In El Paso Community College v. Lawler, this Court addressed an appeal from the denial of
a plea to the jurisdiction in an employment discrimination case where the governmental unit asserted
that its immunity from suit was not waived because the plaintiff had failed to establish a prima facie
case of discrimination. El Paso Community College v. Lawler, --- S.W.3d ---, 2010 WL 4851390
(Tex.App.--El Paso 2010, no pet. h.). The issue joined in Lawler was whether the plaintiff had made
a prima facie showing of discrimination, not whether he was required to do so in the context of a
plea to the jurisdiction. In other words, the plea focused on the first part of the McDonnell Douglas
framework by asserting that the plaintiff could not establish a prima facie case of discrimination.
In the instant case, the defendant’s jurisdictional challenge is directed to the third part of the
framework by arguing that Dr. Chase cannot show that EPCC’s reason for terminating him was
pretextual. EPCC has not cited and we are unaware of any cases expressly holding that any part of
the McDonnell Douglas framework is a jurisdictional fact that can implicate the trial court’s subject-matter jurisdiction in a discrimination or retaliation case filed under Chapter 21.
The Waco Court of Appeals has held that there are only two jurisdictional requirements for
a claim filed under Chapter 21: (1) the governmental entity must fall within Section 21.002(8)(D)’s
definition of “employer”; and (2) the plaintiff must file an administrative complaint within 180 days
of any alleged discriminatory act as required by Section 21.202(a) of the Labor Code. See Texas
Department of Criminal Justice v. Guard, No. 10-06-00065-CV, 2007 WL 1119572, at *2
(Tex.App.--Waco April 11, 2007, no pet.). The College argues that this decision is contrary to the
Supreme Court’s decision in Miranda. Focusing on Miranda’s instruction that a trial court’s review
of a plea to the jurisdiction challenging the existence of jurisdictional facts mirrors that of a
traditional motion for summary judgment, Miranda, 133 S.W.3d at 228, the College contends that
it should be able to challenge any element of the plaintiff’s retaliation cause of action since it could
raise such a challenge in a motion for summary judgment. We do not read Miranda so broadly.
Miranda explains the standard by which a plea to the jurisdiction is reviewed where jurisdictional
facts implicate the merits of the case, but it does not hold that non-jurisdictional issues or facts can
be properly raised in a plea to the jurisdiction.

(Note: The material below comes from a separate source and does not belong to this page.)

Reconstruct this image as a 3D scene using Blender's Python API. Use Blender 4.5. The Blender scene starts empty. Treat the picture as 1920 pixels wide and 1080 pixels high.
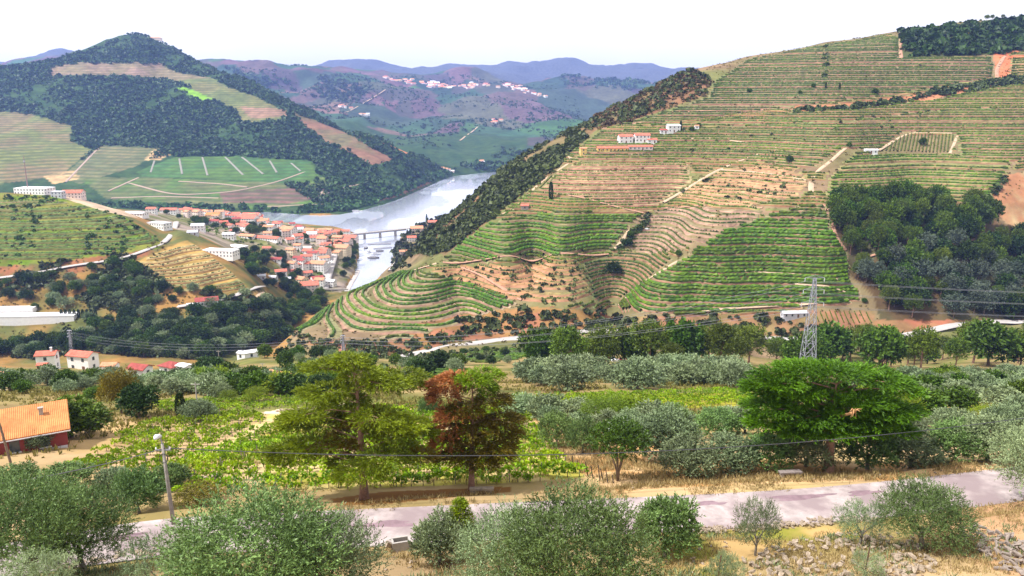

In State v. Lueck, the Texas Supreme Court held that the elements of a Whistleblower claim
under Section 554.002(a) of the Government Code “can be considered to determine both jurisdiction
and liability.” Lueck, 290 S.W.3d at 883. The Court based its holding on the Whistleblower Act’s
immunity provision which states that “[a] public employee who alleges a violation of this chapter
may sue the employing state or local governmental entity for the relief provided by this chapter.”
Lueck, 290 S.W.3d at 881 (discussing Tex.Gov’t Code § 554.0035). Given this statutory language,
the Supreme Court reasoned that a plaintiff must actually allege a violation of the Whistleblower Act
in order for there to be a waiver of immunity from suit. Id. Chapter 21 does not include similar
statutory language from which it could be concluded that all of the elements of a discrimination or
retaliation claim must be alleged in order for there to be a waiver of immunity from suit. It follows
that the plaintiff’s alleged failure to satisfy some part of its burden under the McDonnell Douglas
framework is likewise not a jurisdictional fact. Accordingly, we hold that EPCC’s challenge cannot
be raised in a plea to the jurisdiction.
Although Dr. Chase does not expressly request dismissal of the appeal, that is the correct
disposition because EPCC has raised an issue in its plea to the jurisdiction that does not implicate
subject matter jurisdiction. See Texas Department of Criminal Justice v. Simons, 140 S.W.3d 338,
349 (Tex. 2004)(dismissing interlocutory appeal from denial of plea to the jurisdiction based on
inmate’s failure to provide the notice required by Section 101.101 of the Tort Claims Act because
the notice requirement is not jurisdictional). We therefore dismiss the interlocutory appeal.